*Data*.
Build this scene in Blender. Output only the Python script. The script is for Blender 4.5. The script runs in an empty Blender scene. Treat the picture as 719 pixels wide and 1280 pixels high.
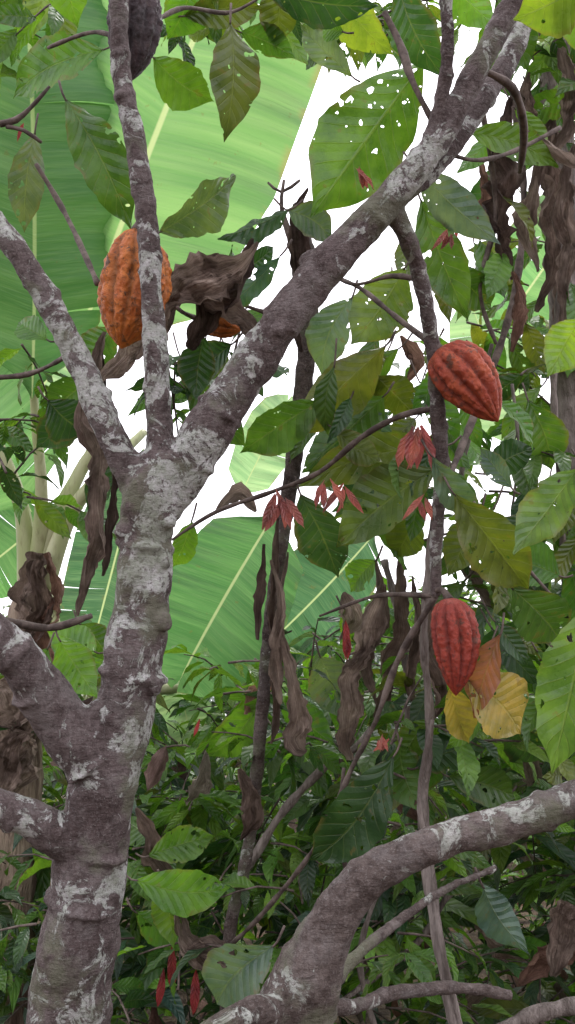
import bpy, math, random
import numpy as np
from mathutils import Vector, noise as mnoise
random.seed(7); rng=np.random.default_rng(7)
S=bpy.context.scene
# ---------------------------------------------------------------- camera / frame of reference
F=1230.0; PITCH=math.radians(12)
C=np.array([0,0,1.5]); FW=np.array([0,math.cos(PITCH),math.sin(PITCH)]); UP=np.array([0,-math.sin(PITCH),math.cos(PITCH)]); RT=np.array([1.,0,0])
def P(u,v,d): return C+d*(FW+(u-359.5)/F*RT+(640-v)/F*UP)
def nrm(a): 
    a=np.asarray(a,float); return a/(np.linalg.norm(a)+1e-9)
cam=bpy.data.cameras.new("camera"); co=bpy.data.objects.new("camera",cam); S.collection.objects.link(co)
co.location=C; co.rotation_euler=(math.pi/2+PITCH,0,0); cam.sensor_fit='VERTICAL'; cam.sensor_height=24; cam.lens=24*F/1280; cam.clip_end=2000; cam.clip_start=0.05
S.camera=co
S.view_settings.view_transform='Standard'; S.view_settings.look='None'; S.view_settings.exposure=0
# ---------------------------------------------------------------- world
W=bpy.data.worlds.new("World"); S.world=W; W.use_nodes=True; nt=W.node_tree; nt.nodes.clear()
sky=nt.nodes.new('ShaderNodeTexSky'); sky.sky_type='NISHITA'; sky.sun_disc=False; sky.sun_elevation=math.radians(58); sky.sun_rotation=math.radians(20); sky.dust_density=6; sky.air_density=1.5
hs=nt.nodes.new('ShaderNodeHueSaturation'); hs.inputs['Saturation'].default_value=0.12
mx=nt.nodes.new('ShaderNodeMix'); mx.data_type='RGBA'; mx.inputs[0].default_value=0.6; mx.inputs[7].default_value=(21.5,21.0,22.6,1)
bg=nt.nodes.new('ShaderNodeBackground'); bg.inputs[1].default_value=0.15
ow=nt.nodes.new('ShaderNodeOutputWorld')
nt.links.new(sky.outputs[0],hs.inputs['Color']); nt.links.new(hs.outputs[0],mx.inputs[6]); nt.links.new(mx.outputs[2],bg.inputs[0]); nt.links.new(bg.outputs[0],ow.inputs[0])
sl=bpy.data.lights.new("sun",'SUN'); sl.energy=1.5; sl.angle=math.radians(20); sl.color=(1,0.97,0.92)
so=bpy.data.objects.new("sun",sl); S.collection.objects.link(so)
el,az=math.radians(58),math.radians(20)
sd=Vector((math.sin(az)*math.cos(el),math.cos(az)*math.cos(el),math.sin(el)))
so.rotation_euler=sd.to_track_quat('Z','Y').to_euler()
# ---------------------------------------------------------------- node helpers
class NT:
    def __init__(s,name):
        s.m=bpy.data.materials.new(name); s.m.use_nodes=True; s.t=s.m.node_tree; s.t.nodes.clear()
        s.out=s.n('ShaderNodeOutputMaterial')
    def n(s,k,**kw):
        x=s.t.nodes.new(k)
        for a,b in kw.items(): setattr(x,a,b)
        return x
    def l(s,a,b): s.t.links.new(a,b)
    def math(s,op,a,b=None,c=None):
        x=s.n('ShaderNodeMath',operation=op)
        for i,v in enumerate((a,b,c)):
            if v is None: continue
            if isinstance(v,(int,float)): x.inputs[i].default_value=v
            else: s.l(v,x.inputs[i])
        return x.outputs[0]
    def noise(s,vec,scale,detail=4,rough=.5,dist=0):
        x=s.n('ShaderNodeTexNoise'); x.inputs['Scale'].default_value=scale; x.inputs['Detail'].default_value=detail; x.inputs['Roughness'].default_value=rough; x.inputs['Distortion'].default_value=dist
        if vec is not None: s.l(vec,x.inputs['Vector'])
        return x.outputs['Fac']
    def ramp(s,f,a,b,lo=0.,hi=1.):
        x=s.n('ShaderNodeMapRange',interpolation_type='SMOOTHSTEP'); s.l(f,x.inputs[0])
        for i,v in zip((1,2,3,4),(a,b,lo,hi)): x.inputs[i].default_value=v
        return x.outputs[0]
    def mix(s,f,a,b,mode='MIX'):
        x=s.n('ShaderNodeMix',data_type='RGBA',blend_type=mode)
        for i,v in ((0,f),(6,a),(7,b)):
            if isinstance(v,(int,float)): x.inputs[i].default_value=v
            elif isinstance(v,tuple): x.inputs[i].default_value=(*v,1)
            else: s.l(v,x.inputs[i])
        return x.outputs[2]
    def scale(s,vec,xyz):
        x=s.n('ShaderNodeMapping'); x.inputs['Scale'].default_value=xyz; s.l(vec,x.inputs[0]); return x.outputs[0]
    def bump(s,h,st,dist):
        x=s.n('ShaderNodeBump'); x.inputs['Strength'].default_value=st; x.inputs['Distance'].default_value=dist; s.l(h,x.inputs['Height']); return x.outputs[0]
    def pbr(s,col,rough,normal=None,spec=.5):
        x=s.n('ShaderNodeBsdfPrincipled'); 
        if isinstance(col,tuple): x.inputs['Base Color'].default_value=(*col,1)
        else: s.l(col,x.inputs['Base Color'])
        if isinstance(rough,(int,float)): x.inputs['Roughness'].default_value=rough
        else: s.l(rough,x.inputs['Roughness'])
        x.inputs['Specular IOR Level'].default_value=spec
        if normal is not None: s.l(normal,x.inputs['Normal'])
        return x.outputs[0]
    def fin(s,sh): s.l(sh,s.out.inputs[0]); return s.m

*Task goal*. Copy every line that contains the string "scene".

*Result*.
Build this scene in Blender. Output only the Python script. The script is for Blender 4.5. The script runs in an empty Blender scene. Treat the picture as 719 pixels wide and 1280 pixels high.
S=bpy.context.scene